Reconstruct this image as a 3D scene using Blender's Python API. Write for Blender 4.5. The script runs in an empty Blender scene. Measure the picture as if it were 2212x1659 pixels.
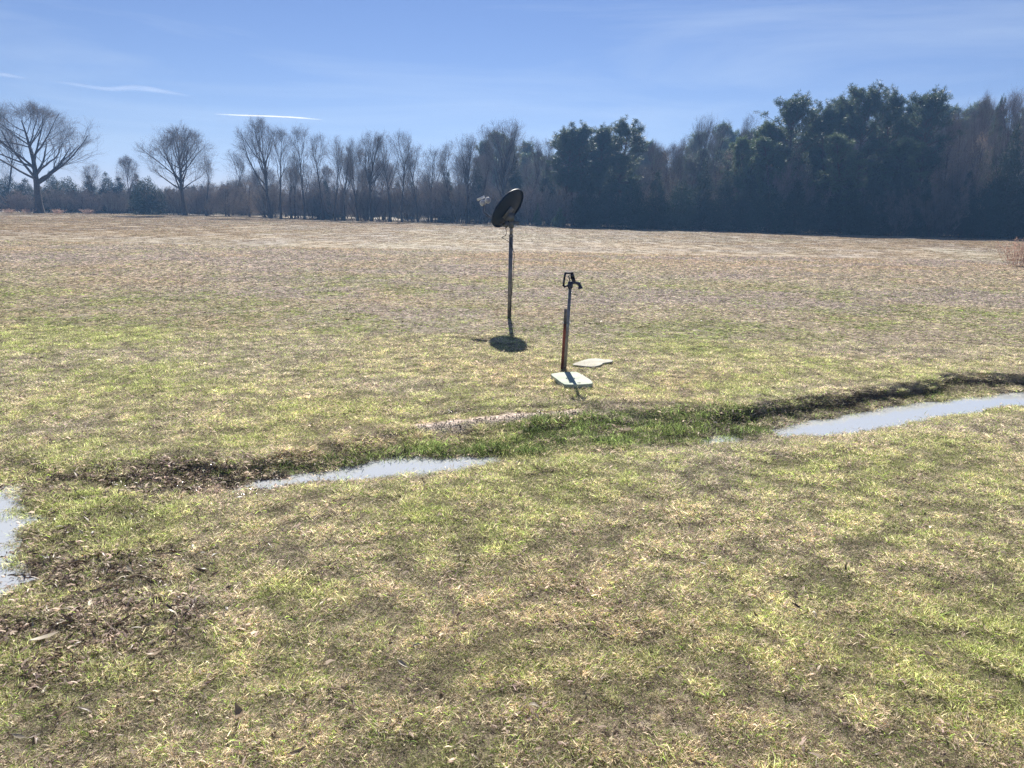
import bpy, math, random
import numpy as np
from mathutils import Vector, Matrix

RNG = np.random.default_rng(7)
random.seed(7)
SC = bpy.context.scene
COL = SC.collection

# ------------------------------------------------------------------ camera
CAM_H, FPX, PITCH, ROLL = 1.6, 1592.0, math.radians(13.24), math.radians(1.2)
W0, H0 = 2212.0, 1659.0
fwd = np.array([0, math.cos(PITCH), -math.sin(PITCH)])
rg = np.array([1.0, 0, 0]); upv = np.array([0, math.sin(PITCH), math.cos(PITCH)])
right = math.cos(ROLL)*rg + math.sin(ROLL)*upv
up = math.cos(ROLL)*upv - math.sin(ROLL)*rg
cam = bpy.data.cameras.new('camera')
camo = bpy.data.objects.new('camera', cam); COL.objects.link(camo)
M = Matrix(((right[0], up[0], -fwd[0]), (right[1], up[1], -fwd[1]), (right[2], up[2], -fwd[2]))).to_4x4()
M.translation = (0, 0, CAM_H)
camo.matrix_world = M
cam.sensor_width = 36; cam.lens = 36*FPX/W0
cam.clip_start = 0.05; cam.clip_end = 30000
SC.camera = camo
SC.cycles.use_denoising = True; SC.cycles.denoising_prefilter = 'NONE'

# ------------------------------------------------------------------ sky, sun, exposure
SUN_EL, SUN_AZ = math.radians(36), math.radians(-1.5)     # azimuth from +Y towards +X
SC.view_settings.view_transform = 'Standard'; SC.view_settings.look = 'None'
SC.view_settings.gamma = 1; SC.view_settings.use_curve_mapping = False
SC.view_settings.exposure = 0.95
HAZE = 0.00085
world = bpy.data.worlds.new('World'); SC.world = world; world.use_nodes = True
nt = world.node_tree; N = nt.nodes; L = nt.links; N.clear()
out = N.new('ShaderNodeOutputWorld'); bg = N.new('ShaderNodeBackground'); bg.inputs[1].default_value = 0.05
sky = N.new('ShaderNodeTexSky'); sky.sky_type = 'NISHITA'; sky.sun_disc = False
sky.sun_elevation = SUN_EL; sky.sun_rotation = SUN_AZ
sky.altitude = 0; sky.air_density = 1.0; sky.dust_density = 0.0; sky.ozone_density = 7.5
hs = N.new('ShaderNodeMix'); hs.data_type = 'RGBA'; hs.blend_type = 'MULTIPLY'; hs.inputs[0].default_value = 1
hs.inputs[7].default_value = (1.05, 0.83, 0.87, 1)
L.new(sky.outputs[0], hs.inputs[6])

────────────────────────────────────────

● What needs to be done
Restate the data above exactly, stripping out each image.

● Answer in full
Reconstruct this image as a 3D scene using Blender's Python API. Write for Blender 4.5. The script runs in an empty Blender scene. Measure the picture as if it were 2212x1659 pixels.
import bpy, math, random
import numpy as np
from mathutils import Vector, Matrix

RNG = np.random.default_rng(7)
random.seed(7)
SC = bpy.context.scene
COL = SC.collection

# ------------------------------------------------------------------ camera
CAM_H, FPX, PITCH, ROLL = 1.6, 1592.0, math.radians(13.24), math.radians(1.2)
W0, H0 = 2212.0, 1659.0
fwd = np.array([0, math.cos(PITCH), -math.sin(PITCH)])
rg = np.array([1.0, 0, 0]); upv = np.array([0, math.sin(PITCH), math.cos(PITCH)])
right = math.cos(ROLL)*rg + math.sin(ROLL)*upv
up = math.cos(ROLL)*upv - math.sin(ROLL)*rg
cam = bpy.data.cameras.new('camera')
camo = bpy.data.objects.new('camera', cam); COL.objects.link(camo)
M = Matrix(((right[0], up[0], -fwd[0]), (right[1], up[1], -fwd[1]), (right[2], up[2], -fwd[2]))).to_4x4()
M.translation = (0, 0, CAM_H)
camo.matrix_world = M
cam.sensor_width = 36; cam.lens = 36*FPX/W0
cam.clip_start = 0.05; cam.clip_end = 30000
SC.camera = camo
SC.cycles.use_denoising = True; SC.cycles.denoising_prefilter = 'NONE'

# ------------------------------------------------------------------ sky, sun, exposure
SUN_EL, SUN_AZ = math.radians(36), math.radians(-1.5)     # azimuth from +Y towards +X
SC.view_settings.view_transform = 'Standard'; SC.view_settings.look = 'None'
SC.view_settings.gamma = 1; SC.view_settings.use_curve_mapping = False
SC.view_settings.exposure = 0.95
HAZE = 0.00085
world = bpy.data.worlds.new('World'); SC.world = world; world.use_nodes = True
nt = world.node_tree; N = nt.nodes; L = nt.links; N.clear()
out = N.new('ShaderNodeOutputWorld'); bg = N.new('ShaderNodeBackground'); bg.inputs[1].default_value = 0.05
sky = N.new('ShaderNodeTexSky'); sky.sky_type = 'NISHITA'; sky.sun_disc = False
sky.sun_elevation = SUN_EL; sky.sun_rotation = SUN_AZ
sky.altitude = 0; sky.air_density = 1.0; sky.dust_density = 0.0; sky.ozone_density = 7.5
hs = N.new('ShaderNodeMix'); hs.data_type = 'RGBA'; hs.blend_type = 'MULTIPLY'; hs.inputs[0].default_value = 1
hs.inputs[7].default_value = (1.05, 0.83, 0.87, 1)
L.new(sky.outputs[0], hs.inputs[6])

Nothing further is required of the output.